A aprovação do orçamento impositivo em 2015 tornou obrigatória a execução das emendas individuais no Orçamento, e em 2019 essa obrigatoriedade foi estendida para as emendas de bancada estadual.
Na audiência, as críticas ao sistema foram severas, sendo qualificadas como “anomalias”, “inconstitucionais” e “instrumentos de interesses individuais”. Já os representantes do Legislativo defenderam a transparência e a importância das emendas para garantir representação das minorias e democratização do orçamento.
A advogada-geral do Senado, Gabrielle Tatith Pereira, afirmou que as emendas impositivas proporcionaram maior transparência e rastreabilidade à execução dos recursos públicos, beneficiando minorias parlamentares e promovendo equidade entre os entes federados.

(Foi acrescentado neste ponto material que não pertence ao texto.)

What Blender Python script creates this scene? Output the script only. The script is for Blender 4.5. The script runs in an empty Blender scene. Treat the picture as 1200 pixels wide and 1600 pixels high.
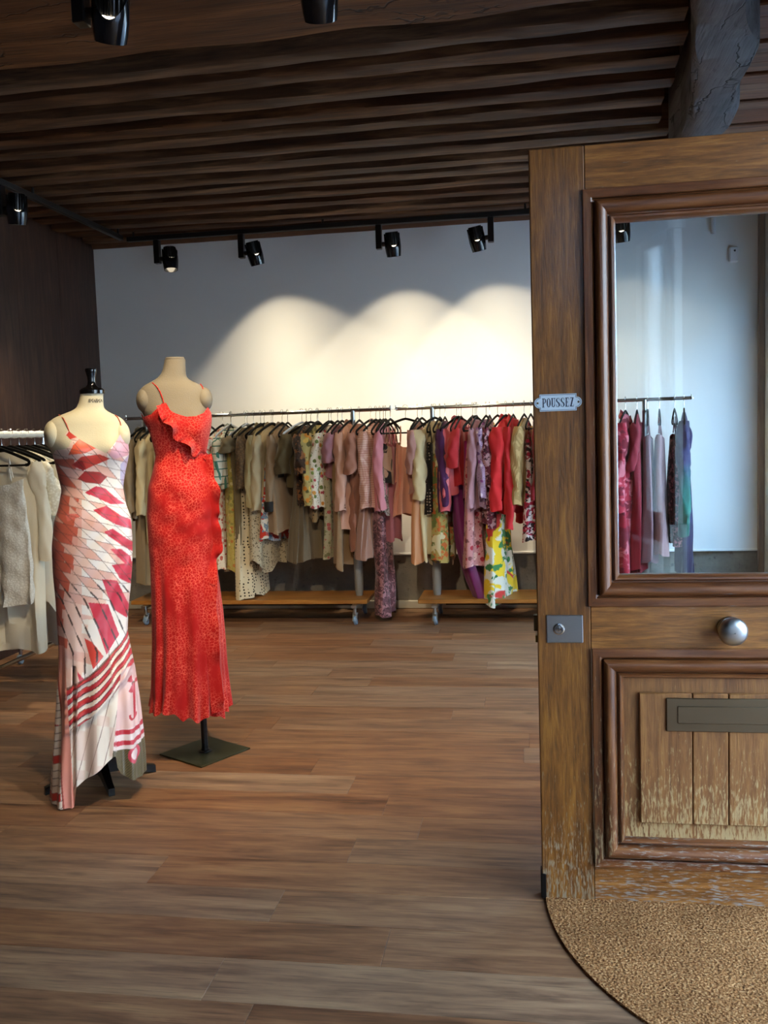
import bpy, math, random
import numpy as np
from mathutils import Vector, Matrix
random.seed(11); RNG = np.random.RandomState(5)
S = bpy.context.scene; COL = S.collection; R = math.radians; PI = math.pi

# ------------------------------------------------------------------ camera
EYE = np.array([0.0, 0.0, 1.38]); FPX = 1440.9
_p, _y, _r = 0.0864, 0.15775, -0.0333            # pitch down, yaw left, roll
FWD = np.array([-math.sin(_y)*math.cos(_p), math.cos(_y)*math.cos(_p), -math.sin(_p)])
_rt = np.array([math.cos(_y), math.sin(_y), 0.0]); _up = np.cross(_rt, FWD)
RT = math.cos(_r)*_rt + math.sin(_r)*_up; UP = -math.sin(_r)*_rt + math.cos(_r)*_up
cam = bpy.data.cameras.new('camera'); camo = bpy.data.objects.new('camera', cam); COL.objects.link(camo)
cam.sensor_fit = 'VERTICAL'; cam.sensor_height = 36; cam.lens = FPX/1600*36; cam.clip_start = .02
M = Matrix.Identity(4)
for i in range(3):
    M[i][0] = RT[i]; M[i][1] = UP[i]; M[i][2] = -FWD[i]; M[i][3] = EYE[i]
camo.matrix_world = M; S.camera = camo

# ------------------------------------------------------------------ world, sun, exposure
W = bpy.data.worlds.new('sky'); S.world = W; W.use_nodes = True
_bg = W.node_tree.nodes['Background']; _bg.inputs[0].default_value = (.42, .67, 1.0, 1); _bg.inputs[1].default_value = 21.0
sun = bpy.data.lights.new('sun', 'SUN'); sun.energy = 16.0; sun.angle = R(1.0); sun.color = (1, .93, .82)
suno = bpy.data.objects.new('sun', sun); COL.objects.link(suno)
suno.rotation_euler = Vector((.62, .18, -.76)).to_track_quat('-Z', 'Y').to_euler(); suno.location = (-6, 0, 12)
S.view_settings.view_transform = 'Standard'; S.view_settings.look = 'None'; S.view_settings.gamma = 1
S.view_settings.use_curve_mapping = False; S.view_settings.exposure = 0.0
S.cycles.use_denoising = True; S.cycles.use_adaptive_sampling = True; S.cycles.adaptive_threshold = .02
S.cycles.max_bounces = 6; S.cycles.diffuse_bounces = 4; S.cycles.glossy_bounces = 3; S.cycles.transparent_max_bounces = 10
S.cycles.sample_clamp_indirect = 6.0

SPOT_W = 185.0          # watts of one track head
SPOT_COL = (1.0, .83, .56)

# ------------------------------------------------------------------ measuring helpers
def ray(x, y): return FWD + RT*((x-600)/FPX) - UP*((y-800)/FPX)
def atY(x, y, Y): d = ray(x, y); return EYE + d*(Y/d[1])
def atZ(x, y, z): d = ray(x, y); return EYE + d*((z-EYE[2])/d[2])

# ------------------------------------------------------------------ mesh helpers
def lin(h):
    h = h.lstrip('#'); c = [int(h[i:i+2], 16)/255 for i in (0, 2, 4)]
    return tuple((v/12.92 if v <= .04045 else ((v+.055)/1.055)**2.4) for v in c) + (1,)

class MB:
    def __init__(s): s.v = []; s.f = []
    def add(s, vs, fs):
        o = len(s.v); s.v += [tuple(map(float, p)) for p in vs]; s.f += [tuple(i+o for i in f) for f in fs]; return s
    def box(s, x0, x1, y0, y1, z0, z1, b=0.0):
        if b <= 0:
            return s.add([(x0,y0,z0),(x1,y0,z0),(x1,y1,z0),(x0,y1,z0),(x0,y0,z1),(x1,y0,z1),(x1,y1,z1),(x0,y1,z1)],
                [(0,3,2,1),(4,5,6,7),(0,1,5,4),(1,2,6,5),(2,3,7,6),(3,0,4,7)])
        def ring(z, i): return [(x0+i+(b if 0 else 0),y0+i,z)]
        rings = []
        for z, i in ((z0, b), (z0+b, 0), (z1-b, 0), (z1, b)):
            c = b if i == 0 else b*1.6
            rings.append([(x0+i+ (b if i==0 else b*.6), y0+i, z),(x1-i-(b if i==0 else b*.6), y0+i, z),(x1-i, y0+i+(b if i==0 else b*.6), z),(x1-i, y1-i-(b if i==0 else b*.6), z),
                          (x1-i-(b if i==0 else b*.6), y1-i, z),(x0+i+(b if i==0 else b*.6), y1-i, z),(x0+i, y1-i-(b if i==0 else b*.6), z),(x0+i, y0+i+(b if i==0 else b*.6), z)])
        return s.loft(rings)
    def loft(s, rings, closed=True, caps=True):
        n = len(rings[0]); vs = [p for r in rings for p in r]; fs = []
        for i in range(len(rings)-1):
            for j in range(n if closed else n-1):
                k = (j+1) % n; fs.append((i*n+j, i*n+k, (i+1)*n+k, (i+1)*n+j))
        if caps and closed: fs += [tuple(range(n-1, -1, -1)), tuple((len(rings)-1)*n+j for j in range(n))]
        return s.add(vs, fs)
    def tube(s, pts, r, n=8, caps=True, flat=1.0):
        pts = [Vector(p) for p in pts]; rs = r if hasattr(r, '__len__') else [r]*len(pts); rings = []
        up = None
        for i, p in enumerate(pts):
            t = (pts[min(i+1, len(pts)-1)] - pts[max(i-1, 0)]).normalized()
            if up is None: up = Vector((0,0,1)) if abs(t.z) < .9 else Vector((1,0,0))
            a = (up - t*up.dot(t)).normalized(); b = t.cross(a); up = a
            rings.append([p + (a*math.cos(2*PI*k/n) + b*math.sin(2*PI*k/n)*flat)*rs[i] for k in range(n)])
        return s.loft(rings, True, caps)
    def lathe(s, prof, n=24, m=None, caps=True):
        m = m or Matrix.Identity(4)
        return s.loft([[m @ Vector((r*math.cos(2*PI*k/n), r*math.sin(2*PI*k/n), z)) for k in range(n)] for r, z in prof], True, caps)
    def poly(s, pts, z0, z1):         # extruded outline in xy
        n = len(pts)
        return s.add([(x,y,z0) for x,y in pts]+[(x,y,z1) for x,y in pts],
            [tuple(range(n-1,-1,-1)), tuple(range(n,2*n))]+[(i,(i+1)%n,n+(i+1)%n,n+i) for i in range(n)])
    def mesh(s, name, mat=None, ang=35):
        m = bpy.data.meshes.new(name); m.from_pydata(s.v, [], s.f); m.update()
        m.shade_smooth(); m.set_sharp_from_angle(angle=R(ang))
        if mat: m.materials.append(mat)
        return m
    def build(s, name, mat, parent=None, ang=35, **kw): return link(name, s.mesh(name, mat, ang), parent, **kw)

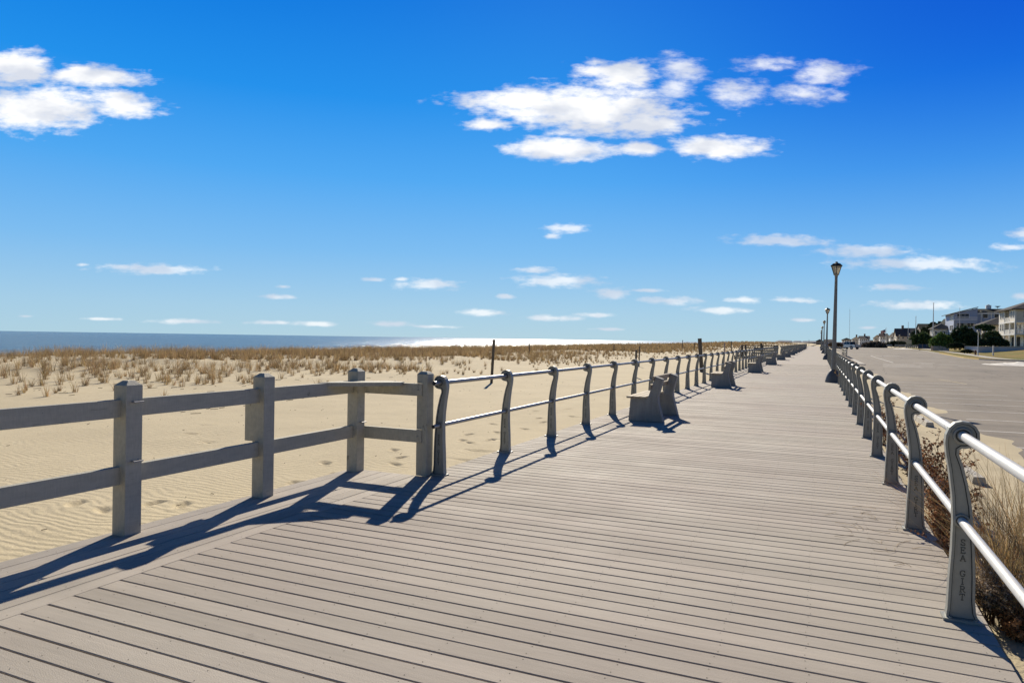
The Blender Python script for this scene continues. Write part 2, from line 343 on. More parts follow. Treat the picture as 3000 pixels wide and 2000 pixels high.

Pela Câmara, o advogado Jules Michelet salientou que as emendas garantem uma democratização do orçamento, citando exemplos de recursos destinados a políticas públicas de direitos humanos para mulheres, população LGBTI+ e portadores de HIV/Aids, destacando que parlamentares de oposição também conseguiram indicar emendas para temas que não estavam na agenda do Executivo.
Enquanto em 2015 cada parlamentar tinha sob seu controle R$ 16 milhões e o governo podia optar por não liberar os recursos, em 2024 os valores indicados subiram para R$ 37,3 milhões por deputado e R$ 68,5 milhões por senador, com as bancadas estaduais recebendo R$ 528,9 milhões, com execução obrigatória pelo governo.
O economista Felipe Salto observou que o aumento total das emendas foi de 700%, e destacou problemas como falta de transparência, uso ineficiente dos recursos e dificuldade para a execução da política fiscal, apelando para que o Executivo reassuma o controle do orçamento.
Márcia Semer, representando a Associação Advogadas e Advogados Públicos para a Democracia, criticou a introdução das emendas impositivas como uma violação da competência do Executivo e do princípio da impessoalidade, alertando para riscos de personalização da administração pública e para o fracasso político decorrente.
A professora Élida Pinto, da FGV, relacionou o tema a escândalos anteriores no Congresso, ilustrando a persistência dos problemas no controle das transferências orçamentárias.
Já o advogado-geral da União, Jorge Messias, defendeu a necessidade de diálogo e respeito mútuo entre os Poderes para resolver o impasse, elogiando a lei complementar aprovada em 2024 como avanço importante.
Messias ressaltou que a nova legislação estabelece limites para o crescimento das emendas, vinculando-o às despesas discricionárias e à inflação, além de formalizar normas para a alocação dos recursos.
As emendas ao Orçamento são usadas por parlamentares para direcionar verbas a obras e investimentos nas suas regiões, mas frequentemente são associadas a troca de favores políticos e investigações por desvios e fraudes.